Although the promise of a ticket from Barrackpore — Singh’s backyard from where Trinamul has renominated two-time MP Dinesh Trivedi — is believed to have swung Singh towards the BJP, he presented a different narrative and cited Mamata’s comments on the Pulwama attack and the air strikes as the reason.

“Her (Mamata’s) statements on Pulwama, while the whole nation was coping with grief, shook my faith in her,” Singh, also the Bhatpara civic chief, said at the BJP headquarters with Bengal minder Kailash Vijayvargiya and senior leader Mukul Roy by his side.

In Trinamul, Roy had been a bitter rival of Singh.

Singh — the son of three-time Congress Bhatpara MLA Satyanarayan Singh — claimed Trinamul had become money-minded. “Trinamul used to stand for Ma, Mati, Manush. Now, it is MMM — money, money, money.”

Mamata, according to Trinamul sources, had met Singh and Trivedi together on Monday.

“There are one or two who are greedy for candidature. Those who want to go can go, we will be better off without them…Those who engineer defections using money, I condemn them,” Mamata had said on Wednesday.
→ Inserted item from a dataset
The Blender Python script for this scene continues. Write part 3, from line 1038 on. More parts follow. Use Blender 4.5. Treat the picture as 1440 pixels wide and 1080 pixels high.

Bengal BJP chief Dilip Ghosh, once the victim of an attack blamed on Singh, said on Thursday: “Let’s see whether this Arjun can pull off a Mahabharat.”

TMC lines up protest

Trinamul has lined up protests on Friday and Saturday against the BJP’s demand that the Election Commission declare all Bengal booths “super sensitive” and appoint a “media observer” to ensure free and fair elections.